Il patrimonio «pesa» anche rivalutazioni e riserve
pAlcune imprese in contabilità semplificata potrebbero passare all’ordinaria per approfittare dell’Iri. Un movimento contrario, invece, sarà innescato dalle modifiche all’Ace dettate con la legge di bilancio 2017, che rende meno conveniente il meccanismo di calcolo e che potrebbe spingere alcuni soggetti a tornare alla semplificata. Peraltro, il regime ordinario serve anche per aderire al patent box, mentre non è necessario per usufruire del credito d’imposta per ricerca e sviluppo (l’unico elemento indispensabile, in questo caso, è il conseguimento del reddito d’impresa). Tuttavia, l’adozione o il mantenimento del regime ordinario potrebbe essere interessante nel caso in cui l’imprenditore intenda effettuare rilevanti investimenti nella ricerca, per riportare le perdite conseguite nei primi periodi d’imposta.
Tra le questioni che si pongono nel passaggio dalla contabilità semplificata a quella ordinaria c’è la determinazione del patrimonio netto e delle altre voci che lo compongono. Certamente il dato di partenza è costituito dall’ammontare del capitale sociale versato in sede di costituzione o di successivi aumenti, effettuati nel corso degli anni. Dato che con l’attuale regime di trasparenza per le società di persone i redditi imponibili di ogni singolo periodo d’imposta sono attribuiti ai soci, le riserve di utili che saranno iscritte nel prospetto saranno detassate integralmente al momento della loro distribuzione (come peraltro previsto nel nuovo articolo 55-bis del Tuir).
In attesa di un chiarimento da parte dell’Agenzia sulle modalità d’introduzione appunto dell’articolo articolo 55-bis del Tuir, che dovrà contenere dei necessari chiarimenti sull’Iri e sulla stratificazione delle riserve nel caso del mutamento del regime contabile, cerchiamo di individuare delle soluzioni operative, alla luce delle modifiche introdotte nell’Ace che richiedono proprio una stratificazione delle riserve per il calcolo dell’agevolazione.
Tenendo presente il risultato numerico – pari alla differenza tra attività e passività al quale sottrarre anche il capitale sociale – è possibile ipotizzare un percorso operativo, realizzabile in due step:
a) nel caso in cui siano presenti dei beni assoggettati a rivalutazione in vigenza del regime contabile semplificato, si prenderà il valore indicato nel prospetto realizzato al momento in cui si era proceduto alla rivalutazione (circolare 11/E/2009);
b) per la residua differenza di patrimonio netto, a partire dal periodo d’imposta più recente, va effettuata una riconciliazione fra il reddito imponibile dichiarato e gli utili distribuiti (o “bonificati”) nello stesso lasso temporale fino al raggiungimento del risultato numerico di cui sopra.
Si tratterebbe, in questo secondo caso, del medesimo criterio previsto per la determinazione del costo fiscale di una quota detenuta in una società di persone ex articolo 68, comma 6, del Tuir.

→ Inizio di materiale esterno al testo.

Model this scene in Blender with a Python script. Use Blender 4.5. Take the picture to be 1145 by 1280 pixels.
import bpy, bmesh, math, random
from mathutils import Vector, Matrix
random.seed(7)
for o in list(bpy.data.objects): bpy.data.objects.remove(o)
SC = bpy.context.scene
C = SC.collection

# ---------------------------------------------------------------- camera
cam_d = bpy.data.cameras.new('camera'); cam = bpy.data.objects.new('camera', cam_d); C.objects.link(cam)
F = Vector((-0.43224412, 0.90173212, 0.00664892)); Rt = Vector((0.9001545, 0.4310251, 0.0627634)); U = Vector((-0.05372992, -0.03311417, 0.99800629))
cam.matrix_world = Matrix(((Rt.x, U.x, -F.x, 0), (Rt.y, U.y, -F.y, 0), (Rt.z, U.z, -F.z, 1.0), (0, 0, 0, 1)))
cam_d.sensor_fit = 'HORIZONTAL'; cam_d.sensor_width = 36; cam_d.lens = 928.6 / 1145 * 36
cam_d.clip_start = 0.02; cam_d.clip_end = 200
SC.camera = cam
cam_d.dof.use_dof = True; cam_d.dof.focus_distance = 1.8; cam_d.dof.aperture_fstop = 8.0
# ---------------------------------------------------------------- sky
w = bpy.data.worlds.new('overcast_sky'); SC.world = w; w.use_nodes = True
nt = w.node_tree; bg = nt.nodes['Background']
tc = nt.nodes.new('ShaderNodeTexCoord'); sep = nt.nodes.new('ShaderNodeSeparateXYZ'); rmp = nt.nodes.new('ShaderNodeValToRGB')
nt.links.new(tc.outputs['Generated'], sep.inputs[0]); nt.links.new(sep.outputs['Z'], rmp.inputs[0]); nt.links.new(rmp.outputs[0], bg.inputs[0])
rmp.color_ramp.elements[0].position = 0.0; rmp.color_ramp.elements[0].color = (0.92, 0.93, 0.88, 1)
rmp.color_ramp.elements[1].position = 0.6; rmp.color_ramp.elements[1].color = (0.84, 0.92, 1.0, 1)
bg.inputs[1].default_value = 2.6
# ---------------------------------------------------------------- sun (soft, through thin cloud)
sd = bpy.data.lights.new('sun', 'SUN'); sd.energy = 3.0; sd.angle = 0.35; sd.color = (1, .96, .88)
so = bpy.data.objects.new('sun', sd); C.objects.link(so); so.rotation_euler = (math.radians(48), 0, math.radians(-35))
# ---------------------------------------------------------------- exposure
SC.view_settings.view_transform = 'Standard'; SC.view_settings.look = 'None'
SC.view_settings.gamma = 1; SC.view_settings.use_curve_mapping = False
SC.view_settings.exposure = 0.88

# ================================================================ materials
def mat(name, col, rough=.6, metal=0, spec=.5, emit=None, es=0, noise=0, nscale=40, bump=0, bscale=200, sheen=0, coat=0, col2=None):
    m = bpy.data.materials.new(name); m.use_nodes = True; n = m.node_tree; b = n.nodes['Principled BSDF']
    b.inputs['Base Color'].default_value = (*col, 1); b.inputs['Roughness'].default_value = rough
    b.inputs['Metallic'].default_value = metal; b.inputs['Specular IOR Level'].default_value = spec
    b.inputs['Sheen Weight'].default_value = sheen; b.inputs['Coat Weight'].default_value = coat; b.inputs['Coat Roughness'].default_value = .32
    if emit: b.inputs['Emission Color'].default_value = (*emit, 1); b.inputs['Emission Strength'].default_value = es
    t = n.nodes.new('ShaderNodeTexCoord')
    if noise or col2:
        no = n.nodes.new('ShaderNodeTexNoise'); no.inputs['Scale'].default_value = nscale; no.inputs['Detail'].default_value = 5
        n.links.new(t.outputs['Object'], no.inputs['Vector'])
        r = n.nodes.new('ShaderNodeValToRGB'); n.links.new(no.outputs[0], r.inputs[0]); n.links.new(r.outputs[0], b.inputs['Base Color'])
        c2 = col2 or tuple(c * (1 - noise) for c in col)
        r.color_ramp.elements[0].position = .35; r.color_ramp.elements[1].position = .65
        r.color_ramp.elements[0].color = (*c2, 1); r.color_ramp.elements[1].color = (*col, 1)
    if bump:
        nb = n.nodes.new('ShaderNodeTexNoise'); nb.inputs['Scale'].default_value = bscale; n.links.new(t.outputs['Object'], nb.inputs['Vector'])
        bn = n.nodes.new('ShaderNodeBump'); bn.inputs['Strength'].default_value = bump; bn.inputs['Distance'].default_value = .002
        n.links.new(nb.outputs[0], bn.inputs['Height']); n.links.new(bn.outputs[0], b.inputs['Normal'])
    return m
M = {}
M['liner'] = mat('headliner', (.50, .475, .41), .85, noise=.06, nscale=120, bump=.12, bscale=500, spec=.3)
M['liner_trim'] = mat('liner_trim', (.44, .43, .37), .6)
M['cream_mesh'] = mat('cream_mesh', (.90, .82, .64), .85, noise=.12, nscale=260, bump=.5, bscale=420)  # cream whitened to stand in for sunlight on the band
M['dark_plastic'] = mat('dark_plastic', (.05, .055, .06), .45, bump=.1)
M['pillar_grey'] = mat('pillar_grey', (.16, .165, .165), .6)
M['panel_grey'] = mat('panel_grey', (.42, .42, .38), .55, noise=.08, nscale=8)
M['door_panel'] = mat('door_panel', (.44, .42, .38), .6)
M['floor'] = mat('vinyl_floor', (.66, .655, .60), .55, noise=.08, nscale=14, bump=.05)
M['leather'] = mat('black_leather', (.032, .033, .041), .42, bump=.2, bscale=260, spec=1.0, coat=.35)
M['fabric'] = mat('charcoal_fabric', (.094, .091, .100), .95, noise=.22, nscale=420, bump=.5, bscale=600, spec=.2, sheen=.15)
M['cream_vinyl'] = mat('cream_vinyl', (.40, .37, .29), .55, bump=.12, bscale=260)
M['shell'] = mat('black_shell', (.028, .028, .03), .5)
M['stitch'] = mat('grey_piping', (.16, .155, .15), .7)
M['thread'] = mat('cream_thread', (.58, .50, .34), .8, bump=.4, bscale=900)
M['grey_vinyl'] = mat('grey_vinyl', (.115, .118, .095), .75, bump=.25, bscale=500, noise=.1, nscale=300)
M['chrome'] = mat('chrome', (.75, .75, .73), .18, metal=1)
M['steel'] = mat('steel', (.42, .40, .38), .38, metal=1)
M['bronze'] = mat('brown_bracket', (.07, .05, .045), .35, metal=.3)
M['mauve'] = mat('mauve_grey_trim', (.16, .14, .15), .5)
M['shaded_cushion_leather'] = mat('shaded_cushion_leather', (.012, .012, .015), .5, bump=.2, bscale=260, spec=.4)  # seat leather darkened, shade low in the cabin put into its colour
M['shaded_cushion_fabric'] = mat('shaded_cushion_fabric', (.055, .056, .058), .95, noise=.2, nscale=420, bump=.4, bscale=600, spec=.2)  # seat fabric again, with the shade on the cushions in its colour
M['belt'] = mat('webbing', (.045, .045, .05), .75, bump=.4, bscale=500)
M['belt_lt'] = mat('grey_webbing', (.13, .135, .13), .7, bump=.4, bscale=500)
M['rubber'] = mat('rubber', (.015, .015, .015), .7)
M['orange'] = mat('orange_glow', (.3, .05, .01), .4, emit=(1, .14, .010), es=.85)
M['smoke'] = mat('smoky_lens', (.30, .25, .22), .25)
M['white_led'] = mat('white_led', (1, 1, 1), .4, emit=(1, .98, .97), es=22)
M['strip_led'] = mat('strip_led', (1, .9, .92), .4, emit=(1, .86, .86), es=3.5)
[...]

Si avrebbe pertanto una equiparazione tra il costo fiscale della partecipazione e la relativa quota di patrimonio netto detenuto.
Giova infine ricordare che l’Agenzia con circolare 5/ E/2001 (par. 4.2) ha confermato per le imprese in contabilità semplificata l’irrilevanza fiscale del saldo attivo di rivalutazione scaturente dalla richiamata rivalutazione.
Nel caso di specie, quindi, nel passaggio dalla contabilità semplificata a quella ordinaria, non vige l’obbligo di (ri)costituzione delle riserve da rivalutazione. Nel caso si optasse per tale ricostruzione, si procederebbe alla sola verifica di quanto previsto al punto b) fino all’ottenimento del risultato numerico necessario al completamento del patrimonio netto.